Before we’re born, we’re floating in our mother’s belly, like astronauts in space or a permanent Jacuzzi, but then we’re pushed into a box, a crib, and we move from one box to another throughout our lives — playpens, bedrooms, square houses — until we die and are put in another box. We make life for children very square, killing off liberty, spontaneity, and creativity. My designs want to go against this rule of life.”

As his family grew bigger, he managed to change the project during construction, the result is a custom home divided in two spheres: one social, the other more private and intimate.

The construction process is totally fascinating: he used the ferrocement technique – traditionally a system of construction using moldable material (reinforced mortar or plaster) applied over an “armature” of metal mesh.

We have highlighted the biophilic features this brilliant house presents:

  • Organic Plan: The shape of the house is inspired by a peanut shell. This particular shape evokes the same feeling of reassurance and protection of a cave, or even an animal shelter. The architect ‘s aim was to create spaces adaptable to the human body, “similar to the womb, an animal’s lair, the troglodytes who carved a niche for themselves out of the earth, and the igloo.”

In the Heart of Nature: The house is literally immersed into nature, melting with the hillside, it has a garden that it’s not only part of the residence, but it plays a crucial role about the climate stabilization. The roof garden in fact functions as a humidity and temperature regulator, that is kept within 18° and 23° C, making  the use of a heater unnecessary. Also, Senosiain used trees and bushes to create green barriers to protect it from too intense sunlight and protect the house from dust and noise pollution.

Like a flower: Have you ever heard of the word “phototropism”? This would be the capacity of a plant to orient itself towards a direction of light source, enhancing the ability of plants to optimize their photosynthetic capacity.
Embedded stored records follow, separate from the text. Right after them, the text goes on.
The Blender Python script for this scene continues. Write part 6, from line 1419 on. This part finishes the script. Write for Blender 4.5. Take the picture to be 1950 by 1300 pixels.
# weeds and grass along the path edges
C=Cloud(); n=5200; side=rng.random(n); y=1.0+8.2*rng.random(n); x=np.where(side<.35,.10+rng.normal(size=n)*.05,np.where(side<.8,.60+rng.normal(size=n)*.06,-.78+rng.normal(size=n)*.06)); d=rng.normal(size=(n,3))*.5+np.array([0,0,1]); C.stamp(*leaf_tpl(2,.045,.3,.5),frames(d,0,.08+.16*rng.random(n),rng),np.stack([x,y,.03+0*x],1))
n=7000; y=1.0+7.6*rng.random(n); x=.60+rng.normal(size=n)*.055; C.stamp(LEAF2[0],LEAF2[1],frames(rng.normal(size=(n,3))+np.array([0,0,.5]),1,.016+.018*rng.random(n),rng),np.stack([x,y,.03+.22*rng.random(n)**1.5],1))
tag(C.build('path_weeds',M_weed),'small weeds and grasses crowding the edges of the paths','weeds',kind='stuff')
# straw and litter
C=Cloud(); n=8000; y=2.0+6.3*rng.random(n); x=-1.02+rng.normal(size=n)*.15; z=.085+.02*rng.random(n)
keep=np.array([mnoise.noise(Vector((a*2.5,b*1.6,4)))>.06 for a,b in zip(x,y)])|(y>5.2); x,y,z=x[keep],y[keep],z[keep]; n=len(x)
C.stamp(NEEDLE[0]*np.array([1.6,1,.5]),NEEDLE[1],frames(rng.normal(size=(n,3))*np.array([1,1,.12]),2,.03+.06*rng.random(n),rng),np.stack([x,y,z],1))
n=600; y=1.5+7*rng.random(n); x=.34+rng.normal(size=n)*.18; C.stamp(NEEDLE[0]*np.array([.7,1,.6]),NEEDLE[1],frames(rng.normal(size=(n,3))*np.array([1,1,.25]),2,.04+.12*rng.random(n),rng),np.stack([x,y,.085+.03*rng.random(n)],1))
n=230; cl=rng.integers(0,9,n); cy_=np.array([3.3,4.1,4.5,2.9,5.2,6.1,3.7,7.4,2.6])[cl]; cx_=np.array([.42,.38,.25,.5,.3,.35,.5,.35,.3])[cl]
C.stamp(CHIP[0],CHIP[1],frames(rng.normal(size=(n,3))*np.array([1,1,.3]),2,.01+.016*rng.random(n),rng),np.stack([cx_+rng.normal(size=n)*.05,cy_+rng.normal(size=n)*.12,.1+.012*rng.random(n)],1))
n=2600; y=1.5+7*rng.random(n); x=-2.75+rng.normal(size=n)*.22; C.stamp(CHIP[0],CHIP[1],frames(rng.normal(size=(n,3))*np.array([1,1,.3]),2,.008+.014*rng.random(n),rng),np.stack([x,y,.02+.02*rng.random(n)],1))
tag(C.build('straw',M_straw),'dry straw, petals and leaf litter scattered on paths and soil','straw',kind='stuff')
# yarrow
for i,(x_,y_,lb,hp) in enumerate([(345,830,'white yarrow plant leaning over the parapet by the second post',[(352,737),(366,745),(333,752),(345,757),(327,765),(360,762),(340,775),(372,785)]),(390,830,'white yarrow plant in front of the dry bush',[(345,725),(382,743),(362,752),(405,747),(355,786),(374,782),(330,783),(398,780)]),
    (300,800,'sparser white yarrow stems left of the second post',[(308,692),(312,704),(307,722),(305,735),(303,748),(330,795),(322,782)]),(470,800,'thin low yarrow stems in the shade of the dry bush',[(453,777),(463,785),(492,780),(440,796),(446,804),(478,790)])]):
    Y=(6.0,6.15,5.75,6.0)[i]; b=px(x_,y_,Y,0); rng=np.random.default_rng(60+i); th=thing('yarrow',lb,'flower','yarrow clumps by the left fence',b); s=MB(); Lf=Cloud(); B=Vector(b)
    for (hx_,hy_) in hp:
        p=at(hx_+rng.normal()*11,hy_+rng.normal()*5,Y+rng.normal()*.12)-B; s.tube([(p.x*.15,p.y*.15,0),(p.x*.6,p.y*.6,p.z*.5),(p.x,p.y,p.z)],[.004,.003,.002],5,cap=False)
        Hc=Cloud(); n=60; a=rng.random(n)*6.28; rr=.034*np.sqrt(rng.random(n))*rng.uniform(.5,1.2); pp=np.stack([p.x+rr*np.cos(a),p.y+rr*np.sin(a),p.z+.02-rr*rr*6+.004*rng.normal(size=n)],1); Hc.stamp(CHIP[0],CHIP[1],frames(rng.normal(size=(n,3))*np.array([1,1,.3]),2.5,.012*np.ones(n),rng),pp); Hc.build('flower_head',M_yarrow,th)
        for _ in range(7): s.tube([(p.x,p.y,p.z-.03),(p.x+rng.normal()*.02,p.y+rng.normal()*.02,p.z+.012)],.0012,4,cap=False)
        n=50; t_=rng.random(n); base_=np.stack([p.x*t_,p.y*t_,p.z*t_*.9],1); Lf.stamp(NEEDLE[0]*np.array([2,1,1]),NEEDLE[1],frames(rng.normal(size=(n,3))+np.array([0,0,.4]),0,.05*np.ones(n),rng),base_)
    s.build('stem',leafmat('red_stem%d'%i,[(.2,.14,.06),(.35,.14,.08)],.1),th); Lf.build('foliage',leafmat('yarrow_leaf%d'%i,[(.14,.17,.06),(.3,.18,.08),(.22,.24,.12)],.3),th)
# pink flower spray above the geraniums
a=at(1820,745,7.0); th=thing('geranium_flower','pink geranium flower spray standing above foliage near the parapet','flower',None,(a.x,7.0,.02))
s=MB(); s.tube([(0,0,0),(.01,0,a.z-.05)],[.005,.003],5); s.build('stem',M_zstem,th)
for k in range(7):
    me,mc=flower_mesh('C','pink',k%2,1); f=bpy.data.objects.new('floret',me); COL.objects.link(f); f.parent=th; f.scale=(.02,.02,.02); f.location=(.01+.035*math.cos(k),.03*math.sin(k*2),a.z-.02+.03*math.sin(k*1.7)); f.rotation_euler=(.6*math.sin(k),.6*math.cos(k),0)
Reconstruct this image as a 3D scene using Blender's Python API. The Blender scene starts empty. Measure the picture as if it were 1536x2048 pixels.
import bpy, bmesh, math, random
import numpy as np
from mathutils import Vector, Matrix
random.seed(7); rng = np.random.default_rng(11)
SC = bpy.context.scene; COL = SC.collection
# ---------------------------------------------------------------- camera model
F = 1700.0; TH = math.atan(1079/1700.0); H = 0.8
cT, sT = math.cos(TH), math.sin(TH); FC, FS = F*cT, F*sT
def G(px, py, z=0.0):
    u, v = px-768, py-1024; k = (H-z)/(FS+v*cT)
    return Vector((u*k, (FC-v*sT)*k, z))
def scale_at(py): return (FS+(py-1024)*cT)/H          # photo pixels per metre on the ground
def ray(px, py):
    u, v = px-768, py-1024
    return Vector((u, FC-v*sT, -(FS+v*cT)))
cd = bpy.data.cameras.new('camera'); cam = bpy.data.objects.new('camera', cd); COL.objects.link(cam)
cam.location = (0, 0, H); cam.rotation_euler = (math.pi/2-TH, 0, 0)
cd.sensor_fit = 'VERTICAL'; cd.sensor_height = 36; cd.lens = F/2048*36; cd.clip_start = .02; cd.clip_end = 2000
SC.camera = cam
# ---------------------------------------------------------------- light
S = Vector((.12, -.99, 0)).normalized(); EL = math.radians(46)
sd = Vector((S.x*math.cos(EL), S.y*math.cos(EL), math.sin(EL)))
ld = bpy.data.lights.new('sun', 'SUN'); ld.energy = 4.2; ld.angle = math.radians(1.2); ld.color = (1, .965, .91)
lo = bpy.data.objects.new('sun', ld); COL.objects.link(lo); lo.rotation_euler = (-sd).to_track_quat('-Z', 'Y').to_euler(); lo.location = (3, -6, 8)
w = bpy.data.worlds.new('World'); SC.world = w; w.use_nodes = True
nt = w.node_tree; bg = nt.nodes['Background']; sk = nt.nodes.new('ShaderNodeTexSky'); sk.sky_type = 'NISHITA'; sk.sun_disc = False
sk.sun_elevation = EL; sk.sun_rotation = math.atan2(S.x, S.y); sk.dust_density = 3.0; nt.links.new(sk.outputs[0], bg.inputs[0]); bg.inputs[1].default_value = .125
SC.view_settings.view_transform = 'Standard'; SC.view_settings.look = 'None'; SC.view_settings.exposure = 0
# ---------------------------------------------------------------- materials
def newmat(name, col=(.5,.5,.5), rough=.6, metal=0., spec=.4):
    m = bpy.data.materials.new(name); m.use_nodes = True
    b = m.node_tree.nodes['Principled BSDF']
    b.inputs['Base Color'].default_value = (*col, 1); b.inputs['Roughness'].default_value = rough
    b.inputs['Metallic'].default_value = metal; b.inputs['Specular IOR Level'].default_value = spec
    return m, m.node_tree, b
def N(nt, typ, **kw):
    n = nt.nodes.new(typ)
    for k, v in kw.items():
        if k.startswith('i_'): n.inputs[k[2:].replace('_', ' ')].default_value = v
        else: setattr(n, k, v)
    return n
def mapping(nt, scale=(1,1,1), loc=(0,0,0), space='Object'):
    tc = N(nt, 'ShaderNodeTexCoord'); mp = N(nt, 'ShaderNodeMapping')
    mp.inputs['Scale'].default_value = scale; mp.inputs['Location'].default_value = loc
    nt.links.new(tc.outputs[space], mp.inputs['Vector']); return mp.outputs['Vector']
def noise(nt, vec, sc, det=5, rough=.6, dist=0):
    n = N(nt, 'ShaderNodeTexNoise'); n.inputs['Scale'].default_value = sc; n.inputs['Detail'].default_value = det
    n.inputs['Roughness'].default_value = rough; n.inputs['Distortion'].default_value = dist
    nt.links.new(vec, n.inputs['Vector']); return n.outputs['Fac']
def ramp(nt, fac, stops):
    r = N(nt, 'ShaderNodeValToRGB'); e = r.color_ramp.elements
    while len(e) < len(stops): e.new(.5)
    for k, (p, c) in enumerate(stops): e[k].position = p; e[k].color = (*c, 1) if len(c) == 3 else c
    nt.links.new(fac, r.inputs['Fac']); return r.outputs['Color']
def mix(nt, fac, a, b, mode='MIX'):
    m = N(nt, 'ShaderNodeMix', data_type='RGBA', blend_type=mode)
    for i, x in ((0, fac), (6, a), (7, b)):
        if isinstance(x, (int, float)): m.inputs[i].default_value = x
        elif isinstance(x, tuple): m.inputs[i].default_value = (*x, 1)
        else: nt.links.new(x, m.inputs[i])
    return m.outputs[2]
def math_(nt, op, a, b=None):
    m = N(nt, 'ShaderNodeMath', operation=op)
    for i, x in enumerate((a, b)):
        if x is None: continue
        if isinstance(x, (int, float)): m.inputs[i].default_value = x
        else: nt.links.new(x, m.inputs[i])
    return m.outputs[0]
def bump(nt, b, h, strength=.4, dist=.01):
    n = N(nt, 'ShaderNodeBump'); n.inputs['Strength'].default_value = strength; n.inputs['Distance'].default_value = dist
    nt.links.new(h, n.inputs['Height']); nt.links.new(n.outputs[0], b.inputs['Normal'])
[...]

This house, in a way, is sun oriented, just like a flower. Its windows were intentionally designed and incline to exploit optimal sunlight exposure.

Visual connection to Earth: The indoor environment is furnished with elements recalling the shades of the natural world, inspired by the idea of visually connecting to space to the natural environment. For example, the floor is covered by a carpet that’s the same color as the walls, so the organic feeling is not interrupted from a harsh change of materials, but it flows smoothly from room to room.

BALANCE IS KEY

To conclude, we can say that the key of sustainable design is to find the right balance between art, nature and the surrounding environment, so that it is possible to configure spaces that involve both from a material, spiritual and psychological point of view. To cite Bruno Zevi, leading scholar of Frank Lloyd Wright:

“Organic dynamism reflects and promotes the real behavior of man, focuses on contents and functions” and therefore the task of organic architecture is “… to make the configuration of the building descend from all the activities that take place there, seeking the material, spiritual and psychological happiness of the users in the spaces lived, and extending this need from the private to the public sphere, from the home to the city and to the territory. Organic is therefore an attribute that is based on a social idea, not on a figurative intentionality; in other words, it refers to an architecture aimed at being, before being humanistic, human.”